** Begin **

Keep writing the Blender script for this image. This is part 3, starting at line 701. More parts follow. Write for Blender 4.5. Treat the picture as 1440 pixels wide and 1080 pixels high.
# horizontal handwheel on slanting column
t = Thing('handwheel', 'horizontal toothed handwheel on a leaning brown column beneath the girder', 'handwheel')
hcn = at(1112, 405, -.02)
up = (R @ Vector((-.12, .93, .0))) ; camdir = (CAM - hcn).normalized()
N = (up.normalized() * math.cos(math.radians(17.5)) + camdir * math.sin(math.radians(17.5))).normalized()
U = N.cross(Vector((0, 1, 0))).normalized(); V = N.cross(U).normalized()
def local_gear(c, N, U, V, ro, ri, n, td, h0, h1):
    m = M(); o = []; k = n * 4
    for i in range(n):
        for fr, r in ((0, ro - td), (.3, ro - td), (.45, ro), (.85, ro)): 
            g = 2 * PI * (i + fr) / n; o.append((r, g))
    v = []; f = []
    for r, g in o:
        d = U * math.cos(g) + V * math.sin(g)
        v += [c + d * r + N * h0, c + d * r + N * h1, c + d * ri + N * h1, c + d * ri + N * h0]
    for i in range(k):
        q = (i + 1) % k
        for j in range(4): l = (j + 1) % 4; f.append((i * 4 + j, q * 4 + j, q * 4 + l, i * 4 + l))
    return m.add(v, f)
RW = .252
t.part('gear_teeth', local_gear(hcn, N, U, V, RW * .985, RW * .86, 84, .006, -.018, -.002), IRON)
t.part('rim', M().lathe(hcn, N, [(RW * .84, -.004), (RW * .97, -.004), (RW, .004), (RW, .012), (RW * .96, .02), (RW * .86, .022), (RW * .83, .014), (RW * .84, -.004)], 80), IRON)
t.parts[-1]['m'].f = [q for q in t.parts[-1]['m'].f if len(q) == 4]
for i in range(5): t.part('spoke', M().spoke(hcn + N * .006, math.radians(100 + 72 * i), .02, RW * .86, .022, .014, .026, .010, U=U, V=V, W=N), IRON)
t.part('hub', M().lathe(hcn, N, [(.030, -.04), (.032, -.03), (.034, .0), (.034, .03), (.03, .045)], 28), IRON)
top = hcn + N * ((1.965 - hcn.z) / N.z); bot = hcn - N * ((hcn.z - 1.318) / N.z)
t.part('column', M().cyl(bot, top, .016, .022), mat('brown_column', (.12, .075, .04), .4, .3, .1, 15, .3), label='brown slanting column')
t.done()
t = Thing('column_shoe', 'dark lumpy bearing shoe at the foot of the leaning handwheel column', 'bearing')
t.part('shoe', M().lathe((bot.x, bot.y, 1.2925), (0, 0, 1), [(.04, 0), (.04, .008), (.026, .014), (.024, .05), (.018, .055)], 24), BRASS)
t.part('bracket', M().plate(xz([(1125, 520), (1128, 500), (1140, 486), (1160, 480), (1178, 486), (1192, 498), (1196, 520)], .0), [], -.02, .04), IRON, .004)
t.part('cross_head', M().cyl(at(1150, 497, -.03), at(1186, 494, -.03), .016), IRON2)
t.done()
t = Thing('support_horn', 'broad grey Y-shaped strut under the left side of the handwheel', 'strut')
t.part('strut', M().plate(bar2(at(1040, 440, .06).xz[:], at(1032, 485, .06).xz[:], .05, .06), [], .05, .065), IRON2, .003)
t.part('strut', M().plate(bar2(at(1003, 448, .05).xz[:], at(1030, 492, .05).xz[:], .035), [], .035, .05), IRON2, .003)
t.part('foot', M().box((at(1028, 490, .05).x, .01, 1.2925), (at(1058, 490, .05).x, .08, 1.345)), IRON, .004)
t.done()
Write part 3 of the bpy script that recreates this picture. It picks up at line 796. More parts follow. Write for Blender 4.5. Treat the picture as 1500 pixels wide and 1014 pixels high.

** End **

§ **Written request**:
Pull out and copy each line containing the string "script".

§ **Task result**:
Keep writing the Blender script for this image. This is part 3, starting at line 701. More parts follow. Write for Blender 4.5. Treat the picture as 1440 pixels wide and 1080 pixels high.
Write part 3 of the bpy script that recreates this picture. It picks up at line 796. More parts follow. Write for Blender 4.5. Treat the picture as 1500 pixels wide and 1014 pixels high.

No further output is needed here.